En Russie, Sibelius bénéficia d'une écoute positive dès ses débuts. L'intégrale de Rojdestvensky à la tête de l'Orchestre de la Radio d'URSS demeure l'une des plus remarquables de toute l'histoire de l'enregistrement sibélien.

Le Polonais Witold Lutolawski (1913-1994) présente quelque parenté d'écriture au plan du déroulement musical allant d'une idée simple vers une complexification croissante, ménageant une réelle attente et une réalisation dramatique.

Dans les pays nordiques il est justifié d'indiquer que la technique de croissance thématique, et d'autres caractères de la musique de Sibelius (masses sonores typiques, études de la couleur, vitesse différente des strates instrumentales.. ), a marqué des compositeurs comme Vagn Holmbœ (1909-1996) et Per Nørgård (né en 1932) au Danemark, comme Aulis Sallinen et dans une certaine mesure seulement Magnus Lindberg (né en 1958) et Kaija Saariaho (née en 1952) en Finlande.

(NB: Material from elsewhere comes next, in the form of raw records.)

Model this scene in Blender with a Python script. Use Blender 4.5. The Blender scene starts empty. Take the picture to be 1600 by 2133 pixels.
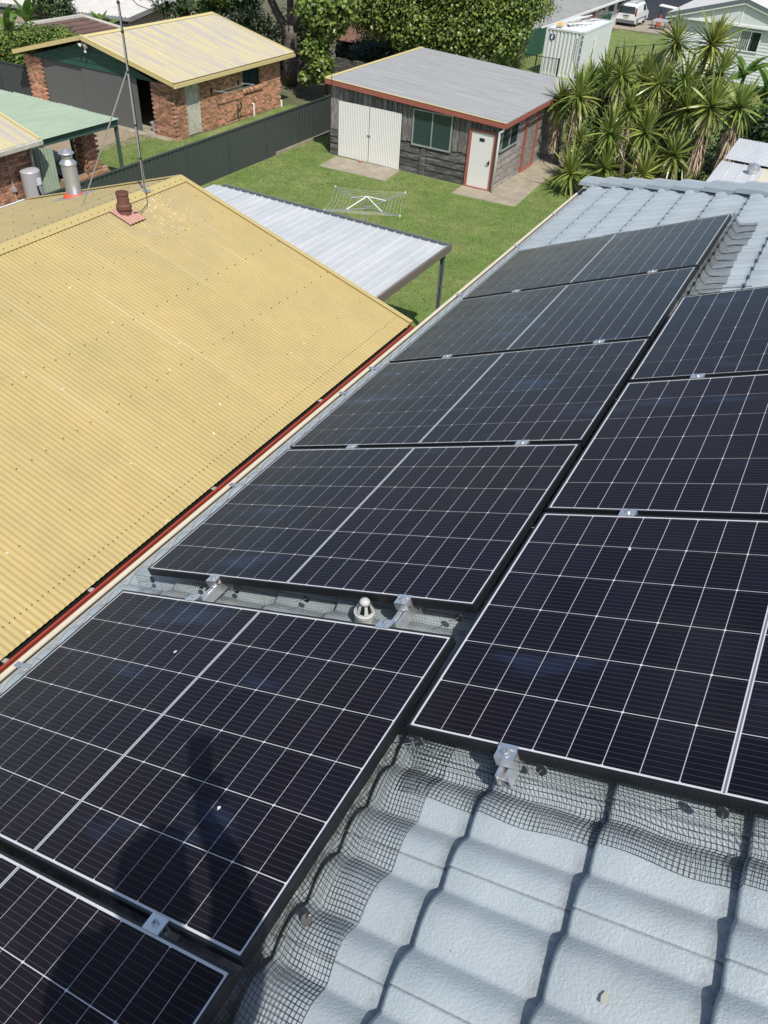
import bpy, bmesh, math, random
import numpy as np
from mathutils import Vector, Matrix, Euler, noise

# ------------------------------------------------------------------ camera, sky, sun, exposure
S = bpy.context.scene
random.seed(7); RNG = np.random.default_rng(7)
cam = bpy.data.cameras.new('camera'); co = bpy.data.objects.new('camera', cam)
S.collection.objects.link(co); S.camera = co
CAM = Vector((2.11546, -1.77492, 2.63662))
R = Matrix(((0.86916, -0.35664, 0.3426), (0.49166, 0.54859, -0.67625), (0.05323, 0.75621, 0.65216)))
co.matrix_world = Matrix.Translation(CAM) @ R.to_4x4()
cam.sensor_fit = 'HORIZONTAL'; cam.sensor_width = 36; cam.lens = 36 * 1624.157 / 1600
cam.clip_start = 0.05; cam.clip_end = 1500
SUN = Vector((0.42, -0.37, 0.83)).normalized()          # towards the sun
W = bpy.data.worlds.new('World'); S.world = W; W.use_nodes = True
nt = W.node_tree; bg = nt.nodes['Background']
sky = nt.nodes.new('ShaderNodeTexSky'); sky.sky_type = 'NISHITA'; sky.sun_disc = False
sky.sun_elevation = math.asin(SUN.z); sky.sun_rotation = math.atan2(SUN.x, SUN.y)
sky.air_density = 1.0; sky.dust_density = 1.2; sky.ozone_density = 1.0
nt.links.new(sky.outputs[0], bg.inputs[0]); bg.inputs[1].default_value = 0.13
sl = bpy.data.lights.new('sun', 'SUN'); sl.energy = 4.6; sl.angle = math.radians(0.5); sl.color = (1, 0.955, 0.88)
so = bpy.data.objects.new('sun', sl); S.collection.objects.link(so)
so.rotation_euler = SUN.to_track_quat('Z', 'Y').to_euler()
S.view_settings.view_transform = 'Standard'; S.view_settings.look = 'None'
S.view_settings.exposure = 0.0; S.view_settings.gamma = 1.0; S.view_settings.use_curve_mapping = False
S.render.engine = 'CYCLES'
try: S.cycles.max_bounces = 6; S.cycles.transparent_max_bounces = 8
except Exception: pass

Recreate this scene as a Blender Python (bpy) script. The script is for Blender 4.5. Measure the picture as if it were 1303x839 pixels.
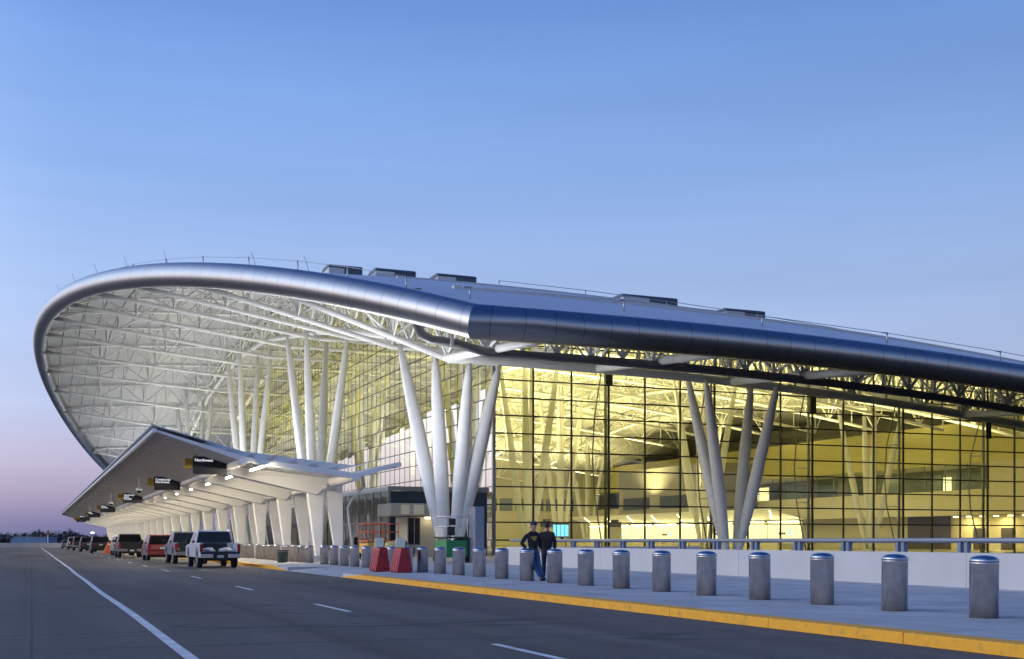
import bpy, bmesh, math, random
from mathutils import Vector, Matrix
random.seed(7)
R = math.radians
scene = bpy.context.scene
COL = scene.collection
for o in list(bpy.data.objects):
    bpy.data.objects.remove(o)

# ------------------------------------------------------------------ colours / materials
def lin(c):
    c = c / 255.0
    return c / 12.92 if c <= 0.04045 else ((c + 0.055) / 1.055) ** 2.4
def srgb(r, g, b):
    return (lin(r), lin(g), lin(b), 1.0)

def mat(name, col, rough=0.6, metal=0.0, noise=0.0, nscale=4.0, bump=0.0, bscale=40.0, spec=0.5, emit=None, estr=0.0, coat=0.0):
    m = bpy.data.materials.new(name)
    m.use_nodes = True
    nt = m.node_tree
    b = nt.nodes['Principled BSDF']
    c = (col[0], col[1], col[2], 1)
    b.inputs['Base Color'].default_value = c
    b.inputs['Roughness'].default_value = rough
    b.inputs['Metallic'].default_value = metal
    b.inputs['Specular IOR Level'].default_value = spec
    b.inputs['Coat Weight'].default_value = coat
    tc = nt.nodes.new('ShaderNodeTexCoord')
    if noise > 0:
        n = nt.nodes.new('ShaderNodeTexNoise')
        n.inputs['Scale'].default_value = nscale
        n.inputs['Detail'].default_value = 6
        nt.links.new(tc.outputs['Object'], n.inputs['Vector'])
        r = nt.nodes.new('ShaderNodeValToRGB')
        r.color_ramp.elements[0].position = 0.3
        r.color_ramp.elements[1].position = 0.7
        r.color_ramp.elements[0].color = tuple(x * (1 - noise) for x in c[:3]) + (1,)
        r.color_ramp.elements[1].color = tuple(min(1, x * (1 + noise)) for x in c[:3]) + (1,)
        nt.links.new(n.outputs['Fac'], r.inputs['Fac'])
        nt.links.new(r.outputs['Color'], b.inputs['Base Color'])
    if bump > 0:
        n2 = nt.nodes.new('ShaderNodeTexNoise')
        n2.inputs['Scale'].default_value = bscale
        n2.inputs['Detail'].default_value = 4
        nt.links.new(tc.outputs['Object'], n2.inputs['Vector'])
        bp = nt.nodes.new('ShaderNodeBump')
        bp.inputs['Strength'].default_value = bump
        bp.inputs['Distance'].default_value = 0.02
        nt.links.new(n2.outputs['Fac'], bp.inputs['Height'])
        nt.links.new(bp.outputs['Normal'], b.inputs['Normal'])
    if emit:
        b.inputs['Emission Color'].default_value = (emit[0], emit[1], emit[2], 1)
        b.inputs['Emission Strength'].default_value = estr
    return m

M = {}
M['white_steel'] = mat('white_steel_paint', (.72, .72, .71), .42, noise=.05, nscale=1.5)
M['truss'] = mat('truss_paint', (.80, .80, .79), .5, noise=.06, nscale=1.0)
M['dark_pipe'] = mat('dark_pipe_paint', (.16, .16, .18), .45)
M['mullion'] = mat('mullion_metal', (.03, .033, .035), .4, metal=.3)
M['corner_post'] = mat('grey_post_metal', (.22, .23, .25), .4, metal=.4)
M['canopy_white'] = mat('canopy_white_paint', (.80, .79, .77), .45, noise=.06, nscale=.8)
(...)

Un Maître sans descendance.

Ainsi donc en dépit d'une reconnaissance élargie et d'influences (somme toute réduites) ni Sibelius lui-même ni sa musique n'ont induit d'élèves inconditionnels ni de courants déclinant fidèlement son esthétique. Sibelius est et reste inimitable. Son destin et son art se suffisent largement à eux-mêmes. Il est bien évident que sa production n'engendre aucune lassitude, n'évoque aucun passéisme et nous le fait apparaître pleinement comme notre authentique contemporain. Sibelius pour les musiciens cités supra a constitué une certaine source d'inspiration pour l'élaboration de leur univers musical marqué plus largement, la plupart du temps, par le flux touffu et complexe des courants pluralistes venus des horizons les plus variés et divers.